- SOURCE EXCERPT:
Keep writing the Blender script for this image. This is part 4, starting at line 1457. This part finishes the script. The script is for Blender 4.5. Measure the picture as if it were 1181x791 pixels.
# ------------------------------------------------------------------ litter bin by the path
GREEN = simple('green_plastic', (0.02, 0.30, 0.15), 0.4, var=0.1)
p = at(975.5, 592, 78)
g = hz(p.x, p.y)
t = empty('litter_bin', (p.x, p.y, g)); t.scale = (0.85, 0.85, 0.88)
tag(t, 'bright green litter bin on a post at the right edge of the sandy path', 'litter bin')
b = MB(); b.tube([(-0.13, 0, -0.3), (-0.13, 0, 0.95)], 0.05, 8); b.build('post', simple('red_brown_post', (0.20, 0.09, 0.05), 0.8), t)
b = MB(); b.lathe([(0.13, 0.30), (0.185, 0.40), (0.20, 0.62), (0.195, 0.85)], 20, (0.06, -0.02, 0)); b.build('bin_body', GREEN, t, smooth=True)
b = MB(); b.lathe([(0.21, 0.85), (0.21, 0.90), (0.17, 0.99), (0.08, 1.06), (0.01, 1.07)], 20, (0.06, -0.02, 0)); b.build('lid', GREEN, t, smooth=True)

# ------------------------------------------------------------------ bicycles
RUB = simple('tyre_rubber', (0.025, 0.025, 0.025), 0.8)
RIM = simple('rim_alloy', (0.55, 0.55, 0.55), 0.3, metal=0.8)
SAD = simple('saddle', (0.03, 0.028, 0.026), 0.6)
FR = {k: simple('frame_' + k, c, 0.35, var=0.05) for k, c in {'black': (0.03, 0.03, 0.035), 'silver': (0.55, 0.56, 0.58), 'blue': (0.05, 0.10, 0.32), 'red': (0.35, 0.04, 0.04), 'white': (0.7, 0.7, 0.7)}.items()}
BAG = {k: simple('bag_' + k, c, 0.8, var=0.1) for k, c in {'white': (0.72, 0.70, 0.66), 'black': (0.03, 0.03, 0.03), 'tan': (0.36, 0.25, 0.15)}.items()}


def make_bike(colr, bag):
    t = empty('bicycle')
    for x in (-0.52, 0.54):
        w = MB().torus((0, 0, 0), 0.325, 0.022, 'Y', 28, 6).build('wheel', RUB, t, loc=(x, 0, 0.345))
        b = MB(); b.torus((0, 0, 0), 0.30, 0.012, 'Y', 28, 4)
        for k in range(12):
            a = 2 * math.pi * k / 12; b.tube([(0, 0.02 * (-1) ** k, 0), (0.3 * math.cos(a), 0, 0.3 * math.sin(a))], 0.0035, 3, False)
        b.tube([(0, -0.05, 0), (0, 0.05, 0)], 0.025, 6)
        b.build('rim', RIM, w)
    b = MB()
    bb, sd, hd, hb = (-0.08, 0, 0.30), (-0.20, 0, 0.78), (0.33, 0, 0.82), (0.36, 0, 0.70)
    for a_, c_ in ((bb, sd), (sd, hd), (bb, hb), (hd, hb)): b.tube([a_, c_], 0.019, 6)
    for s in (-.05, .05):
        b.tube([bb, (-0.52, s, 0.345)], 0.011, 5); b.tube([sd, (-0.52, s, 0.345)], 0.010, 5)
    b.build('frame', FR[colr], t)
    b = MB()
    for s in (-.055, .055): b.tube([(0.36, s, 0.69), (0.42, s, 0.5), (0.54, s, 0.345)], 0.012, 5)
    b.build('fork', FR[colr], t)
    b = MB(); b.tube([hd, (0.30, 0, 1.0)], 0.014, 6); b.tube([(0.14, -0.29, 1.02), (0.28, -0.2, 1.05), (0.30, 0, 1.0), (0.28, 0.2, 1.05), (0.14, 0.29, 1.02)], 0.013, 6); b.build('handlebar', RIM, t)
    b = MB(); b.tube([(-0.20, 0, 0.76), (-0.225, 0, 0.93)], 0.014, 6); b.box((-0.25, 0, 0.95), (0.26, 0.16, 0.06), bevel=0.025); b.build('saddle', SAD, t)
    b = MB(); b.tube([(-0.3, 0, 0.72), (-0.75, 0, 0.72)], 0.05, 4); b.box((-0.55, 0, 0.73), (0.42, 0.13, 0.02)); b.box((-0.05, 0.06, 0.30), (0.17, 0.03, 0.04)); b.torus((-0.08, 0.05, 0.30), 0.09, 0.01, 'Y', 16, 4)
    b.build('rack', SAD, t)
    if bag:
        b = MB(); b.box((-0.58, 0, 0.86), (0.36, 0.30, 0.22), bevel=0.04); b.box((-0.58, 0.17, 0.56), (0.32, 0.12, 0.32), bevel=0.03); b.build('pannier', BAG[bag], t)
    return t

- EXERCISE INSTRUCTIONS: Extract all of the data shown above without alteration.

- TASK OUTPUT:
Keep writing the Blender script for this image. This is part 4, starting at line 1457. This part finishes the script. The script is for Blender 4.5. Measure the picture as if it were 1181x791 pixels.
# ------------------------------------------------------------------ litter bin by the path
GREEN = simple('green_plastic', (0.02, 0.30, 0.15), 0.4, var=0.1)
p = at(975.5, 592, 78)
g = hz(p.x, p.y)
t = empty('litter_bin', (p.x, p.y, g)); t.scale = (0.85, 0.85, 0.88)
tag(t, 'bright green litter bin on a post at the right edge of the sandy path', 'litter bin')
b = MB(); b.tube([(-0.13, 0, -0.3), (-0.13, 0, 0.95)], 0.05, 8); b.build('post', simple('red_brown_post', (0.20, 0.09, 0.05), 0.8), t)
b = MB(); b.lathe([(0.13, 0.30), (0.185, 0.40), (0.20, 0.62), (0.195, 0.85)], 20, (0.06, -0.02, 0)); b.build('bin_body', GREEN, t, smooth=True)
b = MB(); b.lathe([(0.21, 0.85), (0.21, 0.90), (0.17, 0.99), (0.08, 1.06), (0.01, 1.07)], 20, (0.06, -0.02, 0)); b.build('lid', GREEN, t, smooth=True)

# ------------------------------------------------------------------ bicycles
RUB = simple('tyre_rubber', (0.025, 0.025, 0.025), 0.8)
RIM = simple('rim_alloy', (0.55, 0.55, 0.55), 0.3, metal=0.8)
SAD = simple('saddle', (0.03, 0.028, 0.026), 0.6)
FR = {k: simple('frame_' + k, c, 0.35, var=0.05) for k, c in {'black': (0.03, 0.03, 0.035), 'silver': (0.55, 0.56, 0.58), 'blue': (0.05, 0.10, 0.32), 'red': (0.35, 0.04, 0.04), 'white': (0.7, 0.7, 0.7)}.items()}
BAG = {k: simple('bag_' + k, c, 0.8, var=0.1) for k, c in {'white': (0.72, 0.70, 0.66), 'black': (0.03, 0.03, 0.03), 'tan': (0.36, 0.25, 0.15)}.items()}


def make_bike(colr, bag):
    t = empty('bicycle')
    for x in (-0.52, 0.54):
        w = MB().torus((0, 0, 0), 0.325, 0.022, 'Y', 28, 6).build('wheel', RUB, t, loc=(x, 0, 0.345))
        b = MB(); b.torus((0, 0, 0), 0.30, 0.012, 'Y', 28, 4)
        for k in range(12):
            a = 2 * math.pi * k / 12; b.tube([(0, 0.02 * (-1) ** k, 0), (0.3 * math.cos(a), 0, 0.3 * math.sin(a))], 0.0035, 3, False)
        b.tube([(0, -0.05, 0), (0, 0.05, 0)], 0.025, 6)
        b.build('rim', RIM, w)
    b = MB()
    bb, sd, hd, hb = (-0.08, 0, 0.30), (-0.20, 0, 0.78), (0.33, 0, 0.82), (0.36, 0, 0.70)
    for a_, c_ in ((bb, sd), (sd, hd), (bb, hb), (hd, hb)): b.tube([a_, c_], 0.019, 6)
    for s in (-.05, .05):
        b.tube([bb, (-0.52, s, 0.345)], 0.011, 5); b.tube([sd, (-0.52, s, 0.345)], 0.010, 5)
    b.build('frame', FR[colr], t)
    b = MB()
    for s in (-.055, .055): b.tube([(0.36, s, 0.69), (0.42, s, 0.5), (0.54, s, 0.345)], 0.012, 5)
    b.build('fork', FR[colr], t)
    b = MB(); b.tube([hd, (0.30, 0, 1.0)], 0.014, 6); b.tube([(0.14, -0.29, 1.02), (0.28, -0.2, 1.05), (0.30, 0, 1.0), (0.28, 0.2, 1.05), (0.14, 0.29, 1.02)], 0.013, 6); b.build('handlebar', RIM, t)
    b = MB(); b.tube([(-0.20, 0, 0.76), (-0.225, 0, 0.93)], 0.014, 6); b.box((-0.25, 0, 0.95), (0.26, 0.16, 0.06), bevel=0.025); b.build('saddle', SAD, t)
    b = MB(); b.tube([(-0.3, 0, 0.72), (-0.75, 0, 0.72)], 0.05, 4); b.box((-0.55, 0, 0.73), (0.42, 0.13, 0.02)); b.box((-0.05, 0.06, 0.30), (0.17, 0.03, 0.04)); b.torus((-0.08, 0.05, 0.30), 0.09, 0.01, 'Y', 16, 4)
    b.build('rack', SAD, t)
    if bag:
        b = MB(); b.box((-0.58, 0, 0.86), (0.36, 0.30, 0.22), bevel=0.04); b.box((-0.58, 0.17, 0.56), (0.32, 0.12, 0.32), bevel=0.03); b.build('pannier', BAG[bag], t)
    return t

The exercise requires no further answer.